Supporters of Linda Sarsour, a co-chair of the Women's March, have been shrugging off Ms. Sarsour's call for "jihad" against President Trump, made in a speech before the Islamic Society of North America.

C'mon, they say, jihad just means "mental struggle," and what the heck is wrong with calling for mental struggle "in front of a tyrant or leader”?

But as Ben Shapiro points out, while Ms. Sarsour by no means called for assassination, we should not be so quick to dismiss her words as hyperbole:  

Sarsour was playing a double game, naturally: She used the word “jihad” because she knew it would generate headlines and because she knew that “jihad” means more than any mere mental struggle.

In fact, Sarsour led off her speech by paying tribute to Siraj Wajjah, her “favorite person in the room.” Wajjah was an unindicted co-conspirator in the 1993 World Trade Center bombing, a witness on behalf of the Blind Sheikh terrorist, and a man who has repeatedly embraced the notion of violent jihad.

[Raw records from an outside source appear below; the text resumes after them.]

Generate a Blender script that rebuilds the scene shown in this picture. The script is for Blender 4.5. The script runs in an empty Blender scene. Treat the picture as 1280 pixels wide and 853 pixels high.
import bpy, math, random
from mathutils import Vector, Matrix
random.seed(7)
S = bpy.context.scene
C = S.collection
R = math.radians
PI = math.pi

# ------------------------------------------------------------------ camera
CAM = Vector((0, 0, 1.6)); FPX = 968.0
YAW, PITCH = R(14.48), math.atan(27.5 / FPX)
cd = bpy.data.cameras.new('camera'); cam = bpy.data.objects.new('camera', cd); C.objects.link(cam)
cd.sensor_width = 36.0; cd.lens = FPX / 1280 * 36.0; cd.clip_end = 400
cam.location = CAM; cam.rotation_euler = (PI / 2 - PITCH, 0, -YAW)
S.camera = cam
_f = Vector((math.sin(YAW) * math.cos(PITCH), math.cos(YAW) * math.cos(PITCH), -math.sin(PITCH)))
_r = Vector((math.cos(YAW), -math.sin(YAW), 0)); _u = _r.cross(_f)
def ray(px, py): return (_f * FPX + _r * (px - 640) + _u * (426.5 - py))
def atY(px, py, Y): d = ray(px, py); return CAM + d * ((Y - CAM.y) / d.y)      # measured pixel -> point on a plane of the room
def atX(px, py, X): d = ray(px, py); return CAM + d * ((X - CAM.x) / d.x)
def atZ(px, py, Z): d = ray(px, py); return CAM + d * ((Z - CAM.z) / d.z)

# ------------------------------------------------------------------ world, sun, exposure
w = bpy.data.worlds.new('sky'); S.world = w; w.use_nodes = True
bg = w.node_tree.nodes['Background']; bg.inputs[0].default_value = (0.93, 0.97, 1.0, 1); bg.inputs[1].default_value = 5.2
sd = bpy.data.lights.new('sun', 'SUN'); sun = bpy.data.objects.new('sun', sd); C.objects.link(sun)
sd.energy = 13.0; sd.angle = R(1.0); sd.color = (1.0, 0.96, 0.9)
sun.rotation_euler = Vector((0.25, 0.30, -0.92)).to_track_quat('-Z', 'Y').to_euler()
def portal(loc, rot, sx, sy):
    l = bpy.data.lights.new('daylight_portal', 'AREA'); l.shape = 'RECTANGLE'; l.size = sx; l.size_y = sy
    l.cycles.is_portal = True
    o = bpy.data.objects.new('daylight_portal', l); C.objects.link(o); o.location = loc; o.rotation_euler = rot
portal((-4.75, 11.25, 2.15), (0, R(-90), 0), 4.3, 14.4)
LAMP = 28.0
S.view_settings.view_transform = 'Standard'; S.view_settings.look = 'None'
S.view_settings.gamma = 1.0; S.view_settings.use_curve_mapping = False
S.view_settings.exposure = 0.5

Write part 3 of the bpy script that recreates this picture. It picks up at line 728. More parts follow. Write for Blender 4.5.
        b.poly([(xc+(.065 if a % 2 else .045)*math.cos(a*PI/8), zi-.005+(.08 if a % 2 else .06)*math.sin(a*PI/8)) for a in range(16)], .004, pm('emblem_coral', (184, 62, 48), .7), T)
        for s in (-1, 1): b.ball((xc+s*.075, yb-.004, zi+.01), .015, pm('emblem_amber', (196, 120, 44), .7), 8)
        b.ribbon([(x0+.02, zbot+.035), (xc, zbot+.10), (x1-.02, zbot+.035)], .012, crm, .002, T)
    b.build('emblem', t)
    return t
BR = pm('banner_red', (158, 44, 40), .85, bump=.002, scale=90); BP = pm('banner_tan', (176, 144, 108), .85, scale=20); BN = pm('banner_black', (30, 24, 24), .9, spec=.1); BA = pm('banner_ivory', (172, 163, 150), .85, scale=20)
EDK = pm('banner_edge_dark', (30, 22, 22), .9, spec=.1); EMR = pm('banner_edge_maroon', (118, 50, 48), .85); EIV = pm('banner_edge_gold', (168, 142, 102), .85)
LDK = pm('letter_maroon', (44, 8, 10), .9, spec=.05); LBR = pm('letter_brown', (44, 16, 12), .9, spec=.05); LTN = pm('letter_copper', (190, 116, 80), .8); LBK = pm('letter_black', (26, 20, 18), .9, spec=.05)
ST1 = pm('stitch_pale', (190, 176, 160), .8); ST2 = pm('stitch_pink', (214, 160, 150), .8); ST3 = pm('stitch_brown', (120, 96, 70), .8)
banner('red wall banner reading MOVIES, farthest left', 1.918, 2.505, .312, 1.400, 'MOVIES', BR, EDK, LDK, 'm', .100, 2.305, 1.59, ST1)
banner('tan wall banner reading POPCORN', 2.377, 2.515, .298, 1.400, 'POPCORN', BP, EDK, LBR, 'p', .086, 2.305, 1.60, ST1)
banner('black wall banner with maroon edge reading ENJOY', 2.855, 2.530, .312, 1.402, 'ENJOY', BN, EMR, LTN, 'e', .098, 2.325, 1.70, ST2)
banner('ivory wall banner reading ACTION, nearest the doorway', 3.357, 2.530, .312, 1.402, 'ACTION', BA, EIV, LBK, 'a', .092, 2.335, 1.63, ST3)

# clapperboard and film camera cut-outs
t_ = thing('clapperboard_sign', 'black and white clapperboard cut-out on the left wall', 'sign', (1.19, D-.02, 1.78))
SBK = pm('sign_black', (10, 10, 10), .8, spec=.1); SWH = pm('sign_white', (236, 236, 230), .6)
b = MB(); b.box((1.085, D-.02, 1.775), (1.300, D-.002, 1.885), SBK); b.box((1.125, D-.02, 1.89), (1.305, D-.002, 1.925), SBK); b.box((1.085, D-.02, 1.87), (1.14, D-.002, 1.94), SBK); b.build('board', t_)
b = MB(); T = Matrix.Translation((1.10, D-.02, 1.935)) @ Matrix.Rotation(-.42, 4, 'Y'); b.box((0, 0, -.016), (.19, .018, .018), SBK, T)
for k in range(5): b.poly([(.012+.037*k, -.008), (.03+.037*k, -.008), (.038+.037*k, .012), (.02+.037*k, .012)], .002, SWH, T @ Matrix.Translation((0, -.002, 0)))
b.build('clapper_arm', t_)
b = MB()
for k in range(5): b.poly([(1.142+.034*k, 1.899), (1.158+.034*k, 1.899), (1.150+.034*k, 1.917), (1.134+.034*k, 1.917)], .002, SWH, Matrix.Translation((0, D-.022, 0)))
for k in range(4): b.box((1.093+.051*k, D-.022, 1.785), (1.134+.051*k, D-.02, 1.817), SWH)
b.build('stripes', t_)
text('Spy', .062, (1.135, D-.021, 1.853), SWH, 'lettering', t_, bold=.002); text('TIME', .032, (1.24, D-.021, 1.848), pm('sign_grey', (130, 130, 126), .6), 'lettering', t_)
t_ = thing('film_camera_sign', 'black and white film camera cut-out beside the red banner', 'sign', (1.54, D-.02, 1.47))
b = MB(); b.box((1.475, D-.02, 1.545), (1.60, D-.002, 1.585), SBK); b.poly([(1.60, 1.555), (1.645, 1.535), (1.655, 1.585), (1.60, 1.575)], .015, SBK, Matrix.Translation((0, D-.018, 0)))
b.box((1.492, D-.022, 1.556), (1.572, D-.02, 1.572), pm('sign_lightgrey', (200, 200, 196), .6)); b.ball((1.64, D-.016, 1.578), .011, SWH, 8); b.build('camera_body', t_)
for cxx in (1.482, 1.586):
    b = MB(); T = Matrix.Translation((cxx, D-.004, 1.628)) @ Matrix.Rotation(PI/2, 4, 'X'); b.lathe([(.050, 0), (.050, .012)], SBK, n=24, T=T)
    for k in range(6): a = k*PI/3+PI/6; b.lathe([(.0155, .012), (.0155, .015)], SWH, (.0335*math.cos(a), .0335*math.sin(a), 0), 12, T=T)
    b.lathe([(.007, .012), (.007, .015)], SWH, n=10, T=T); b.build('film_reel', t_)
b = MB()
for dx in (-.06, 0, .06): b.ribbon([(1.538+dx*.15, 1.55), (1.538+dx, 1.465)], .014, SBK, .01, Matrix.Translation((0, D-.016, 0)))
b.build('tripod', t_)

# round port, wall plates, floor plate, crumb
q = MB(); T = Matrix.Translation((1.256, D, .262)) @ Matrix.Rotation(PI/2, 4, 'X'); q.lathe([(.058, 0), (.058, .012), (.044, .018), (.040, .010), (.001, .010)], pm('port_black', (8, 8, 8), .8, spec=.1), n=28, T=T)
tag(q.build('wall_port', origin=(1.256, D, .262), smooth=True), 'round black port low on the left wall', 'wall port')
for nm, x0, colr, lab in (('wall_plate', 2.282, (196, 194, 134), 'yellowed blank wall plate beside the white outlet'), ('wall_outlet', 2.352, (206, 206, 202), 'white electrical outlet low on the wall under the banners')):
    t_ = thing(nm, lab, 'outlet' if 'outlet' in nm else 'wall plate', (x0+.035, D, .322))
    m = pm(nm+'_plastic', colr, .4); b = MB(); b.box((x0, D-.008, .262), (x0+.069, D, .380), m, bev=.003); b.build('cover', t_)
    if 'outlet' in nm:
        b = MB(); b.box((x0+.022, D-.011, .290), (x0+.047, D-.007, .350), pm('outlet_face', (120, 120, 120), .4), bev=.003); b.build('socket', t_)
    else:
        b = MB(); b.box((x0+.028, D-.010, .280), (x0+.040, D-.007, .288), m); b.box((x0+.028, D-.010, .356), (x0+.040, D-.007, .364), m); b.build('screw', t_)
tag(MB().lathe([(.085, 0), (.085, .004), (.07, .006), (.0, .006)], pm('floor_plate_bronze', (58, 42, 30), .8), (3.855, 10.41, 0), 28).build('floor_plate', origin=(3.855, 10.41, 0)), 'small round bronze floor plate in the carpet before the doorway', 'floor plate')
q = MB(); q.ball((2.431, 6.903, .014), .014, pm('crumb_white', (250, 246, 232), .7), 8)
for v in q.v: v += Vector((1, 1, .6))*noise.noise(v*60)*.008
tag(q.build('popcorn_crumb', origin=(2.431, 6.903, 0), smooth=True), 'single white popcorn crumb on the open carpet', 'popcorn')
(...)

Sarsour, too, explicitly rejected assimilation. Sarsour is also friends with Islamist terrorist Rasmeah Odeh, took a picture with former Hamas operative Salah Sarsour, and brags about relatives in prison in Israel.

Sarsour’s two-faced approach to “Islamophobia” demonstrates her extremism. While she complains in the pages of the Washington Post about “attacks from xenophobes and the conservative media,” she was far more explicit on Twitter about her perceived enemies: “white supremacists & right wing Zionists,” whom she said were even paying moderate Muslims who oppose Sarsour’s radicalism.

“Zionist” is the ultimate insult in the Sarsour pantheon: She has stated in the past that Zionists cannot be feminists. She has also stated that anti-radical Islamic activists such as Ayaan Hirsi Ali, a victim of Islamic female genital mutilation, should have their vaginas removed. Sarsour is a big fan, however, of Saudi Arabia’s maternity-leave policies, even if women aren’t allowed to drive.

Ms. Sarsour, who also advocates for Sharia law in the U.S., has emerged as a darling of left-liberal circles. That feminists are among these admirers indicates the trendiness and intellectual vacuity that is contemporary movement feminism.